At this point the reviewer mentions what is evidently Taylor's version of the Lenore, which had appeared in the Monthly Magazine for March. He then takes up Stanley's new conclusion:

Since the above was written, a new edition has appeared of Mr. Stanley's version, in which his attention to the moral which we have before noticed, has led him to make a very material alteration in the catastrophe of the piece. . . .

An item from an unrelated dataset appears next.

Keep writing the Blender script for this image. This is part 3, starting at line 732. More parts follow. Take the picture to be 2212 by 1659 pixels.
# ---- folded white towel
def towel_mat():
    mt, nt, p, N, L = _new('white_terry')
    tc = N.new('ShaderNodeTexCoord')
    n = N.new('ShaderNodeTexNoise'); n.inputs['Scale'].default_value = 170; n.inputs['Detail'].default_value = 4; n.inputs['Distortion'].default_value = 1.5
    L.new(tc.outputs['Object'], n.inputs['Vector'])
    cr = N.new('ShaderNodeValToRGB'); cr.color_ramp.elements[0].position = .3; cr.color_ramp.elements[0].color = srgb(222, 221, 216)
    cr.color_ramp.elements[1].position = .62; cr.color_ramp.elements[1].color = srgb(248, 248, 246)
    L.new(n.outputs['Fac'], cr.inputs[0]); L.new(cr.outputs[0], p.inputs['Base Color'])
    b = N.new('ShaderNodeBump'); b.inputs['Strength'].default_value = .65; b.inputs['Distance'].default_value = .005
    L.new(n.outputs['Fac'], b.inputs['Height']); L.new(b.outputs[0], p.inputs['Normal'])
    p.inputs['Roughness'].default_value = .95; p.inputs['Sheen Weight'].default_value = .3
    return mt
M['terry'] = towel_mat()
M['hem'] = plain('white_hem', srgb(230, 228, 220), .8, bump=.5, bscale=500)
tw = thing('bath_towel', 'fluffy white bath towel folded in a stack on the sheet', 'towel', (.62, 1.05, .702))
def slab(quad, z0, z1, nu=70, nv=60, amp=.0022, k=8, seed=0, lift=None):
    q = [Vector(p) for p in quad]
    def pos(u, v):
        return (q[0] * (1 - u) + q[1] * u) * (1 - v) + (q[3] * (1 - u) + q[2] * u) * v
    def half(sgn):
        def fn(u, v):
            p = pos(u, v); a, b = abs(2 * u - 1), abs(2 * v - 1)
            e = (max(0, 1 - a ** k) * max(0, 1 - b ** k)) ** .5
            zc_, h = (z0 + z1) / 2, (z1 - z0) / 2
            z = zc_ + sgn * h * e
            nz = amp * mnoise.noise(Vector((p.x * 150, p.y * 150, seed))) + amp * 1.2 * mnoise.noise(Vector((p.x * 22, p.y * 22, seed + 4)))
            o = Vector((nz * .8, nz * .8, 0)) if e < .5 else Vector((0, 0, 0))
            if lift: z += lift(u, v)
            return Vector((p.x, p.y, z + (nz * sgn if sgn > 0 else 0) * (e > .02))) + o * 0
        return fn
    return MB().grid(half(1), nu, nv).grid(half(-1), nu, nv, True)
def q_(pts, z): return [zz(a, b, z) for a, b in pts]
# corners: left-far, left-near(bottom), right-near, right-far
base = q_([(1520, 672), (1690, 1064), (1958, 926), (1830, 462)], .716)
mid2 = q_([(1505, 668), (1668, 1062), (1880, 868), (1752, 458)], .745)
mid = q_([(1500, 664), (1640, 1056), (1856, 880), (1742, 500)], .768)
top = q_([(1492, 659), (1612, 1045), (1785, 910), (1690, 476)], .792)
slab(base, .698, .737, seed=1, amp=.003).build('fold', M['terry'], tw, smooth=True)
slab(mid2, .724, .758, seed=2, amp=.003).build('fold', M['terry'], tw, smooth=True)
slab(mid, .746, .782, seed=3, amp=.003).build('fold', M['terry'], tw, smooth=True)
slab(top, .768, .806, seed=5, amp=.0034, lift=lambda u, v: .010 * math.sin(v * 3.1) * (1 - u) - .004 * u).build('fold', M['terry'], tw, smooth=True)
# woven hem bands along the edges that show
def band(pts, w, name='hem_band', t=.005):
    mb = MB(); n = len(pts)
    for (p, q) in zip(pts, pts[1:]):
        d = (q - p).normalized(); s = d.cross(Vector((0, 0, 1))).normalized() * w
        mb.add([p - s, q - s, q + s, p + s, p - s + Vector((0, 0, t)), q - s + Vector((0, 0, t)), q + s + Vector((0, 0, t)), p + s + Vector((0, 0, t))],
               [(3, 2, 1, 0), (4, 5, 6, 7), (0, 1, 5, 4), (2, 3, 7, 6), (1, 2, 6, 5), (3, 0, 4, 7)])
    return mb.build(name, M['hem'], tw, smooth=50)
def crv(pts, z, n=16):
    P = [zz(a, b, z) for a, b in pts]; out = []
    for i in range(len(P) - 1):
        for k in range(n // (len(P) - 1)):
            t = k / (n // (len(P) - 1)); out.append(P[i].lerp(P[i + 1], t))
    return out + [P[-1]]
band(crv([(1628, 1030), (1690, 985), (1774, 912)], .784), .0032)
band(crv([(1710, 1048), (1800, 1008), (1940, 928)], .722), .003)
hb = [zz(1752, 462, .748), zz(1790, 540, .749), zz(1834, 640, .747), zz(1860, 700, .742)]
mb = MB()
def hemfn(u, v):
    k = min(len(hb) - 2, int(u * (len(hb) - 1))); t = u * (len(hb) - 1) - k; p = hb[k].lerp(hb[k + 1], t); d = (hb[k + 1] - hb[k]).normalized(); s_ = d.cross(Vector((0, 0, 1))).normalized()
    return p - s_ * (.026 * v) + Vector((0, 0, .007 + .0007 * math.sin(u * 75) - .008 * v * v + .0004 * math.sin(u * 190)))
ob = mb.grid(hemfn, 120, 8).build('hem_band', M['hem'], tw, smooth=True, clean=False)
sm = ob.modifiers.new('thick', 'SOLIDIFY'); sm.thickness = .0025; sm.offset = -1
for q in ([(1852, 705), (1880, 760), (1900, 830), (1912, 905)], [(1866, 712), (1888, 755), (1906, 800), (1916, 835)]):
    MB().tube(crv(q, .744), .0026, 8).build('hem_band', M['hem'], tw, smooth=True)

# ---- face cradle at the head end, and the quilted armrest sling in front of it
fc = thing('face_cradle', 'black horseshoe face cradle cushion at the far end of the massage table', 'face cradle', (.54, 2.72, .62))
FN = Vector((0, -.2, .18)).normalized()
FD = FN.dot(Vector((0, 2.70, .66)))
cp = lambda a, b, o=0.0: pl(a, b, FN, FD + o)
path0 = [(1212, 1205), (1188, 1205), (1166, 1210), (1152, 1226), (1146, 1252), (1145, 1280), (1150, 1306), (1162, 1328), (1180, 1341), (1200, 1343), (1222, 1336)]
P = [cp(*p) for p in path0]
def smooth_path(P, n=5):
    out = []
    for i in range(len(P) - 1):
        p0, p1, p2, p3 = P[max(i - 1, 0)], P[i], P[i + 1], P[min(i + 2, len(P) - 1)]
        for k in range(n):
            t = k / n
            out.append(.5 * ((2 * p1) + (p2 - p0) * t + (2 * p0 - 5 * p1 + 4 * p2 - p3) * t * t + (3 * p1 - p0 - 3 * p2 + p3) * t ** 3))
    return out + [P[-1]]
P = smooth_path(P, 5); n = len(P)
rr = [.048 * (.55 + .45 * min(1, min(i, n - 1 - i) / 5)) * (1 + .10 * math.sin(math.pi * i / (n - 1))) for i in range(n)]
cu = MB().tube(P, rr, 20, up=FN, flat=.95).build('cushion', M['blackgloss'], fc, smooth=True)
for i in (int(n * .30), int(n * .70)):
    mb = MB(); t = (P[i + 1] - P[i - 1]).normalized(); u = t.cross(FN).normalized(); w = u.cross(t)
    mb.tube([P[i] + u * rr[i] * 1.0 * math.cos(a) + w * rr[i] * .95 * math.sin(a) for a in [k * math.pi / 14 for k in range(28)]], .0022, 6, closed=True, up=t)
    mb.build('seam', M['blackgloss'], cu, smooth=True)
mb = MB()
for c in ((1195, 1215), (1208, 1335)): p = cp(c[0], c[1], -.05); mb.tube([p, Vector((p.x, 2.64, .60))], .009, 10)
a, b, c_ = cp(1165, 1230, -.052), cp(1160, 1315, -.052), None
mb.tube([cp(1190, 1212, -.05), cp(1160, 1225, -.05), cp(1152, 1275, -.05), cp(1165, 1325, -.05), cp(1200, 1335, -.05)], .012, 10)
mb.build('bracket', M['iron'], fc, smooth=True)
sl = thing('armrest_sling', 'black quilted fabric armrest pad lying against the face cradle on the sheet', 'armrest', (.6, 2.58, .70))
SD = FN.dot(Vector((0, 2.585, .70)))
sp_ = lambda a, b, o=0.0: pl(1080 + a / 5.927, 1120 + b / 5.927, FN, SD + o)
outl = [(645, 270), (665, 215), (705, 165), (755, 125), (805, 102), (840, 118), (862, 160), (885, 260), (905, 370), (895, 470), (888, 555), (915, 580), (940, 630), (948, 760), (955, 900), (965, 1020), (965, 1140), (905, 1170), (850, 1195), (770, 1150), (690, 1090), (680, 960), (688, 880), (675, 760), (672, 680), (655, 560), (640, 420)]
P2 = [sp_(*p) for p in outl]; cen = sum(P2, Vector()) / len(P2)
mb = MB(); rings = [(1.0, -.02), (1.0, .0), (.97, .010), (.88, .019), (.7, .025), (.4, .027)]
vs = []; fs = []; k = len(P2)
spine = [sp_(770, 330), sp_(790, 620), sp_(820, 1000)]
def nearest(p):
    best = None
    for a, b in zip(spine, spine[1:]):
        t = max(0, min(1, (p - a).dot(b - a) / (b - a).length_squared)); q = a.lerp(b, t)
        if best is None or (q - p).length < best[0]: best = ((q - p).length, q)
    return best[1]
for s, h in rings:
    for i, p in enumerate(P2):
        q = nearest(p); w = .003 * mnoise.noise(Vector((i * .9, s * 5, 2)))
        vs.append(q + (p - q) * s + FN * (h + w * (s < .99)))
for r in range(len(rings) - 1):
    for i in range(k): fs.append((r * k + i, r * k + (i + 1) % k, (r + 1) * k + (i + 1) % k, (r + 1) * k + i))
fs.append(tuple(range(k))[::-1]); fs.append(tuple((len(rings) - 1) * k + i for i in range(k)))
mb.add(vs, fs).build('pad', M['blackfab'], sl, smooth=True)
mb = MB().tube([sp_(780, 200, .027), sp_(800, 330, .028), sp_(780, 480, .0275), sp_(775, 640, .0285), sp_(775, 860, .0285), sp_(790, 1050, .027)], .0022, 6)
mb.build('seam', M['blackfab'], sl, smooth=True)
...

Whether the generality of readers will think Mr. Stanley altered for the better a ballad of such a cast, by giving it a fortunate conclusion, we can not say; for our parts we confess we think he has not only flattened the piece very much, but spoiled the moral it was his object to improve. The story of Bürger is no doubt highly filled with horror; but for those whose sensibilities are too delicate to bear any thing which strongly moves them, poetry enough exists of a tamer cast:—there was no occasion to render Bürger tame.[1]

The Monthly Review was also generally favorable, though also criticising the new conclusion of the poem:

We think it unnecessary to prompt the judgment of our readers with respect to the comparative merit of the two versions. . . . On the whole, however, we deem ourselves justified in saying that Mr. Stanley's performance contains more of the graces of poetry than the other, at no greater expense of ease and propriety of language. In his second edition [really the new edition as shown by the heading of the article] Mr. Stanley has deviated from himself, and from his original, in a total alteration of the catastrophe; which, by the ready artifice of supposing all the horrid scenery to have passed in a vision, he makes to end with the repentance of Leonora, rewarded by the return of her lover. For this liberty, he gives certain moral and religious reasons, which, we confess, do not greatly weigh with us; since, in a play of the fancy like the present, we rather look for a gratification of the imagination, than for any solid lesson for the understanding. We commend Mr. Stanley's motive: but, to those who delight in a tale of wonder and horror, we are convinced that the terrible catastrophe will be the most impressive:—and no others will delight in it at all.[2]


  1. Critical Review, July, 1796, N. S. XVII, 303.
  2. Monthly Review, July, 1796. N. S. XX, 325.